Leurs gestes, mêmes, ne semblent pas aboutis : les corps se cherchent sans se trouver, différents et pourtant complémentaires. Diversité de tailles, de corpulences, d’énergie, et pourtant, l’élément militaire présent sur chacun d’eux rappelle le semblant d’uniformité auquel doit se contraindre la représentation. On retrouve aussi des duos presque hypnotiques dans lesquels, malgré la similarité des mouvements, une certaine désynchronisation donne l’impression d’un travail inachevé – ou, en train de se faire.

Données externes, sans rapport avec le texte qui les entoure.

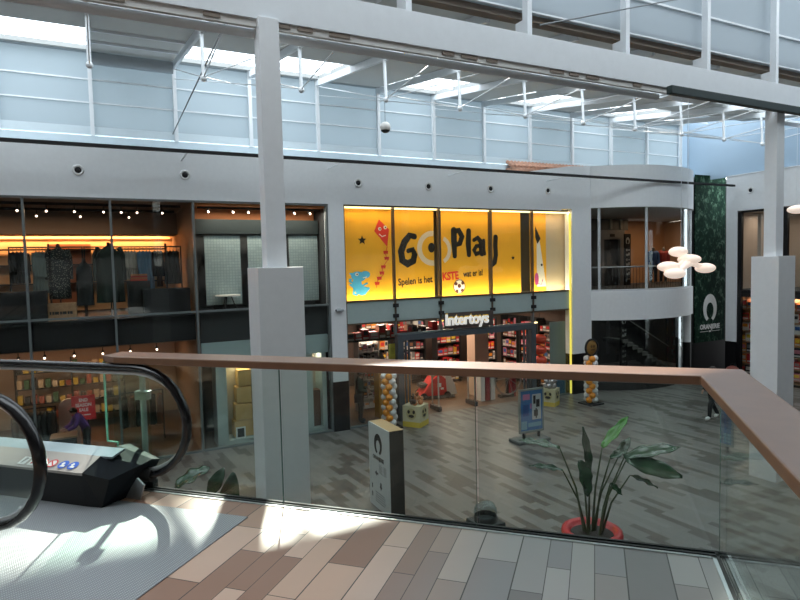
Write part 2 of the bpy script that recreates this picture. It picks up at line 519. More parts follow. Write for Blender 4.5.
# balcony rail behind the glass
br_ = thing('balcony_railing', 'dark balcony railing curving behind the bay window glass', 'railing', FM, (0, 0, 0.42))
_p = [(*bay_pt(BA0 + (BA1 - BA0) * i / 30, BR - 0.36), 0.98) for i in range(31)]
obj('top_rail', M().tube(_p, 0.03, 8), mat('rail_grey', (0.35, 0.36, 0.37), 0.35, 0.5), parent=br_)
for i in range(0, 46):
    a = BA0 + (BA1 - BA0) * (i + 0.5) / 46
    x, y = bay_pt(a, BR - 0.36)
    obj('baluster', M().cyl((x, y, 0), (x, y, 0.98), 0.009, 6), DARK, parent=br_)
# lower glass under the bay
lw = obj('window_2', bay_band(G + 0.30, G + 0.36, BR - 0.28, BR - 0.36), DARK, frame=FM); struct(lw)
obj('pane', bay_band(G + 0.36, -0.67, BR - 0.31, BR - 0.325), glass('smoked_glass', (0.55, 0.58, 0.58), 1.4), parent=lw)
# lobby shell behind the bay, both storeys
lob_d = mat('lobby_dark', (0.05, 0.047, 0.045), 0.7)
struct(obj('wall_back', M().box(10.2, 17.55, 5.0, 5.2, 0.42, 3.75), lob_d, frame=FM))
lobo = mat('lobby_orange', (0.50, 0.30, 0.17), 0.7)
struct(obj('wall_right', M().box(17.5, 22, 5.6, 5.8, 0.42, 3.75).box(21.8, 22, 0.5, 5.8, 0.42, 3.75), lobo, frame=FM))
struct(obj('wall_left', M().box(10.1, 10.25, 0.4, 6.5, G, 3.75), lob_d, frame=FM))
struct(obj('wall_back', M().box(10.2, 22, 4.4, 4.6, G, 0.1), BLACKM, frame=FM))
struct(obj('wall_right', M().box(18.85, 19.0, 0.1, 4.5, G, 0.1), BLACKM, frame=FM))
struct(obj('floor', M().box(10.1, 22.2, 0.35, 8, G - 0.2, G), fl, frame=FM))
struct(obj('wall_front', M().box(19.0, 22.3, 0.02, 0.3, G, 5.2), DARK, frame=FM))
struct(obj('ceiling', M().box(16.2, 22.3, 0.02, 6, 5.1, 5.2), WHITE, frame=FM))
# green leaf banner wall: plain dark wall behind, dark plinth below
struct(obj('wall_front', M().box(16.3, 19.3, 0.02, 0.3, -2.05, 5.2), BLACKM, frame=FM))
struct(obj('wall_front', M().box(16.0, 19.3, 0.0, 0.3, G, -2.05), BLACK, frame=FM))

# right-hand wall, square to the shop fronts
RS = 17.6
struct(obj('wall_right', M().box(RS, RS + 0.35, -16, -0.9, 3.62, 5.12), WHITE, frame=FM))
struct(obj('column', M().box(RS, RS + 0.4, -1.38, -0.9, -1.93, 3.62), WHITE, frame=FM))
struct(obj('baseboard_right', M().box(RS - 0.01, RS + 0.4, -1.4, -0.9, G, -1.93), BLACK, frame=FM))

def shop_window(n, s0, s1, zs, panes=True, head=0.05, mull=0.055, frame=FM, t0=0.05, mt=ALU, skip=(), sill=0.0):
    """frame from mullion to mullion (left mullion belongs to it) with horizontal bars at zs; one pane per field"""
    m = M()
    m.box(s0 - mull / 2, s0 + mull / 2, t0, t0 + 0.14, zs[0], zs[-1])
    for z in zs: m.box(s0 + mull / 2, s1 - mull / 2, t0, t0 + 0.12, z - head / 2, z + head / 2)
    o = struct(obj('window_%d' % n, m, mt, frame=frame))
    for i in range(len(zs) - 1):
        if i in skip: continue
        obj('pane', M().box(s0 + mull / 2, s1 - mull / 2, t0 + 0.055, t0 + 0.067, zs[i] + head / 2, zs[i + 1] - head / 2), GLSHOP, parent=o)
    return o
LS = [-14.1, -12.1, -10.12, -8.1, -6.15, -4.08, -2.08, -0.13]
for i in range(len(LS) - 1):
    shop_window(3 + i, LS[i], LS[i + 1], [G + 0.03, 0.5, 3.58])
struct(obj('trim_3', M().box(-0.19, -0.13, 0.04, 0.2, G, 3.6).box(-14, -0.13, 0.02, 0.2, 3.55, 3.6), ALU, frame=FM))
TS = [0.39, 2.13, 3.86, 6.0, 7.86, 9.68]
for i in range(5):
    o = shop_window(10 + i, TS[i], TS[i + 1], [-0.17, 0.55, 3.58], skip=(0,), mt=mat('bronze_mullion', (0.10, 0.075, 0.05), 0.45, 0.2))
    obj('spandrel', M().box(TS[i] + 0.03, TS[i + 1] - 0.03, 0.08, 0.11, -0.15, 0.53), FROST, parent=o)
    for zz in (0.36, 0.02):
        if i: obj('bracket', M().box(TS[i] - 0.09, TS[i] + 0.09, 0.0, 0.1, zz - 0.06, zz + 0.06), BLACKM, parent=o)
# lower toy-shop front: side lights and the door frame
DOORZ = -0.80
SLATE = mat('door_frame_slate', (0.075, 0.09, 0.105), 0.45, 0.2)
df = struct(obj('door_1', M().box(2.16, 2.38, 0.02, 0.24, G, DOORZ).box(7.72, 7.94, 0.02, 0.24, G, DOORZ).box(2.16, 7.94, 0.02, 0.24, DOORZ - 0.02, DOORZ + 0.17), SLATE, frame=FM))
for s in (2.5, 2.62, 7.45, 7.6):
    obj('door_leaf', M().box(s - 0.03, s + 0.03, 0.1, 0.16, G + 0.02, DOORZ - 0.02), SLATE, parent=df)
for n, (a, b, z0) in enumerate([(0.39, 2.13, G + 0.03), (2.13, 3.86, DOORZ + 0.2), (3.86, 6.0, DOORZ + 0.2), (6.0, 7.86, DOORZ + 0.2), (7.86, 9.66, G + 0.03)]):
    shop_window(15 + n, a, b, [z0, -0.17], t0=0.06)

# shells of the two-storey clothing shop, the display bay and the toy shop
brown = mat('shop_ceiling_brown', (0.20, 0.145, 0.11), 0.8)
warmw = mat('shop_wall_warm', (0.55, 0.36, 0.20), 0.75)
beige = mat('shop_wall_beige', (0.46, 0.33, 0.24), 0.75)
oak = mat('shop_oak', (0.33, 0.20, 0.115), 0.5, 0, 0.15, 5)
struct(obj('ceiling', M().box(-14.3, -4.1, 0.36, 8, 3.56, 3.7), brown, frame=FM))
struct(obj('wall_back', M().box(-14.3, -4.1, 5.2, 5.4, 0.0, 3.56), warmw, frame=FM))
struct(obj('ceiling', M().box(-14.3, -4.1, 3.6, 4.75, 2.86, 3.56), brown, frame=FM))
struct(obj('wall_right', M().box(-4.12, -4.02, 0.2, 8, G, 3.56), mat('partition_brown', (0.26, 0.17, 0.11), 0.7), frame=FM))
struct(obj('wall_left', M().box(-14.4, -14.2, 0.2, 8, G, 3.56), warmw, frame=FM))
struct(obj('floor', M().box(-14.3, -4.1, 0.25, 8, -0.30, 0.42), BLACKM, frame=FM))
struct(obj('wall_back', M().box(-14.3, -4.1, 6.0, 6.2, G, -0.3), beige, frame=FM))
struct(obj('floor', M().box(-14.3, 10.1, 0.35, 8, G - 0.2, G), planks('shop_floor_wood', [(0.135, 0.070, 0.038), (0.115, 0.06, 0.032), (0.155, 0.082, 0.045), (0.125, 0.066, 0.035)], 1.1, 0.16, 0, 0.35, 0.003, (0.06, 0.04, 0.025)), frame=FM))
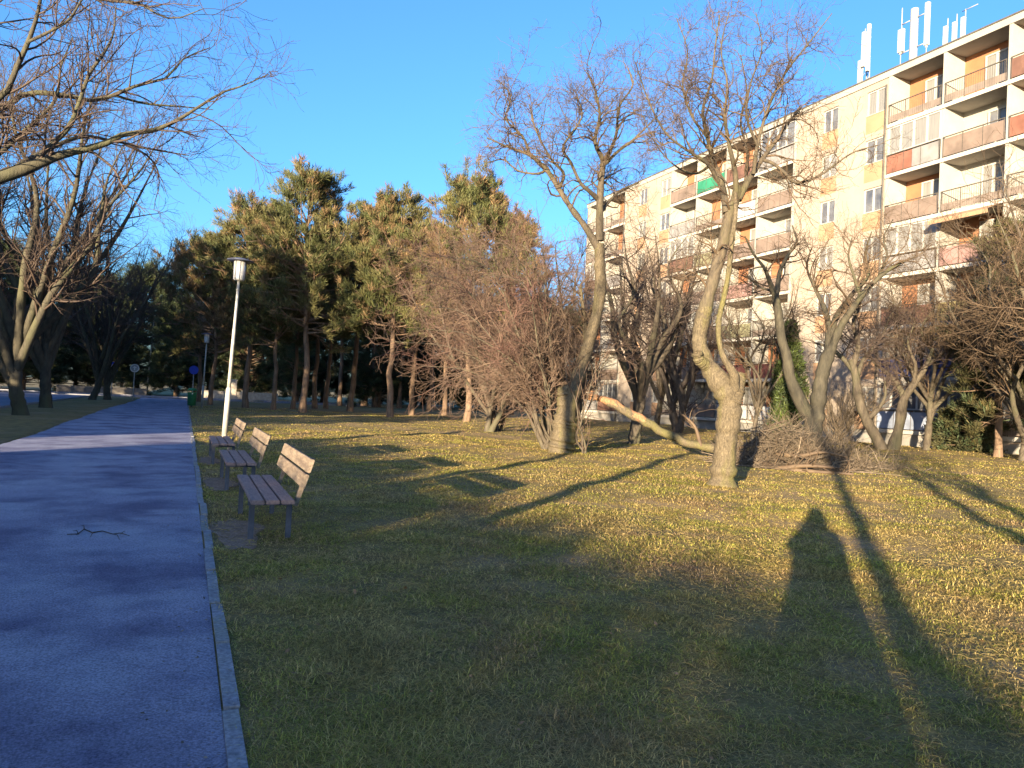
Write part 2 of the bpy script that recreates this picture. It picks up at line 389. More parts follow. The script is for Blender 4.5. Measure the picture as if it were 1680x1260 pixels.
PANEL = {k: mat('panel_'+k, tuple(x*.72 for x in c), tuple(x*.95 for x in c), 1.2, rough=.7, c3=tuple(x*.6 for x in c), s3=.9) for k, c in dict(
    brown=(.20, .15, .125), grey=(.24, .23, .23), red=(.23, .10, .07), redbrown=(.16, .085, .065), white=(.40, .40, .41), pink=(.28, .17, .155),
    green=(.03, .20, .12), olive=(.22, .21, .13), blue=(.06, .075, .19), paleblue=(.30, .34, .44), yellow=(.36, .30, .13), wire=(.22, .175, .15), maroon=(.14, .05, .045)).items()}
BX, BD = 35.0, 1.35
BZ0, FH, NL = .93, 2.8, 7
ROOF = BZ0+FH*NL
bbase = (BX, 40, 0)
bld = thing('apartment_building', 'long seven storey cream apartment block with orange panels and stacked balconies', 'building', bbase)
def bb(name, mb, m, parent=None): return mb.build(name, m, parent or bld, bbase)
LOG = [[13.6, 17, 20.4, 23.8, 27.2, 30.6], [37.5, 40.9, 44.3, 47.7, 51.1], [58, 61.4, 64.8]]
FLAT = [(30.6, 37.5), (51.1, 58)]
bb('wall', MB().box(BX+BD+.25, 47, 13.6, 64.8, .93, ROOF-.02).box(BX, BX+BD+.24, 64.8, 65.05, .93, ROOF-.02).box(BX+BD+.2, 47, 64.803, 65.04, .93, ROOF-.02), M['cream'])
bb('foundation', MB().box(BX+.12, 46.9, 13.7, 64.95, -.4, .925), M['found'])
bb('roof', MB().box(BX-.06, 47.1, 13.5, 65.15, ROOF, ROOF+.34).box(BX-.10, 47.14, 13.46, 65.2, ROOF+.342, ROOF+.42, 1), [M['white'], M['dark']])
rb = random.Random(11)
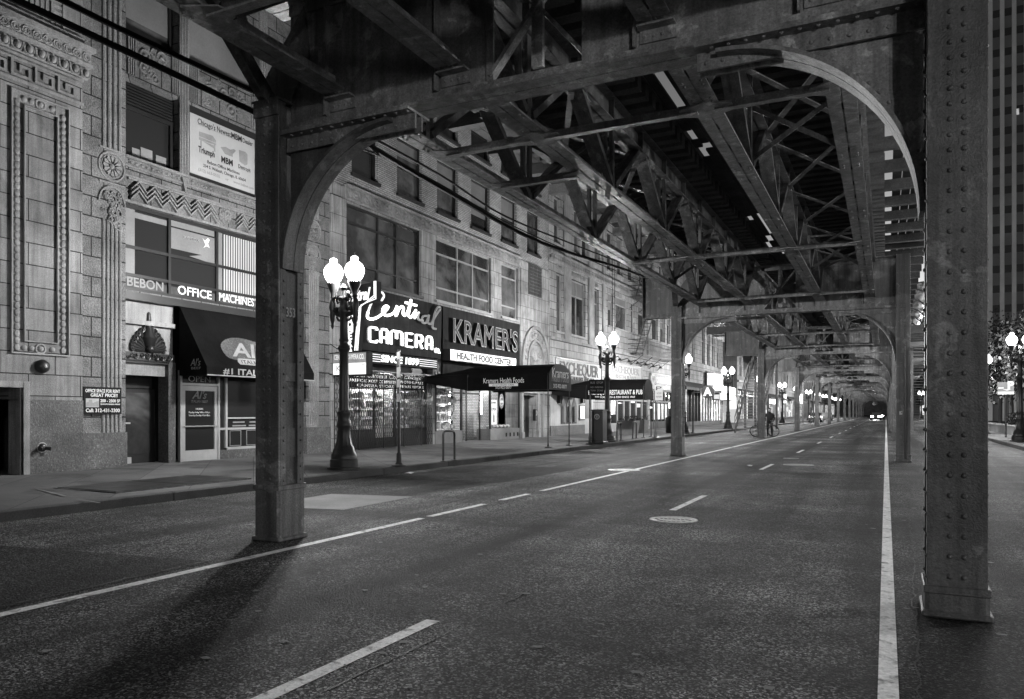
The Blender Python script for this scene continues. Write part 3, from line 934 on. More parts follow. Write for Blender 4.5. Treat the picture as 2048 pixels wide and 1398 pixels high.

Jouant sur les limites de l’échec, Berretini semble donc proposer, tout de même, l’incomplétude comme une clé possible de compréhension de son spectacle.
Plaire ou ne pas plaire
Par la même occasion, reprenant certains éléments qui avaient provoqué le scandale pour son spectacle No Paraderan en 2004, il vient bousculer les spectateur.rice.s, les amenant à reconsidérer leur rapport au théâtre. En effet, à travers notamment la lecture monotone de messages WhatsApp concernant l’élaboration du spectacle – faite de rendez-vous manqués ou de départs inattendus – ou encore l’évocation des codes du music-hall – on pense à la performance marquante de Bryan Campbell sur Hurt de Johnny Cash – ou du théâtre contemporain – toujours Campbell, cette fois nu, mais tout aussi marquant – ce sont les différents mécanismes sur lesquels repose le dispositif théâtral qui sont interrogés. En juxtaposant différents éléments , il tend à questionner ces différents codes et leur effet. Aussi, si le spectacle en lui-même n’est pas une révélation pour son public, peut-être l’amène-t-il toutefois à le révéler à lui-même – ses tocs et ses caprices, ses petites manies et ses grands rêves pour ce que devrait être une pièce réussie.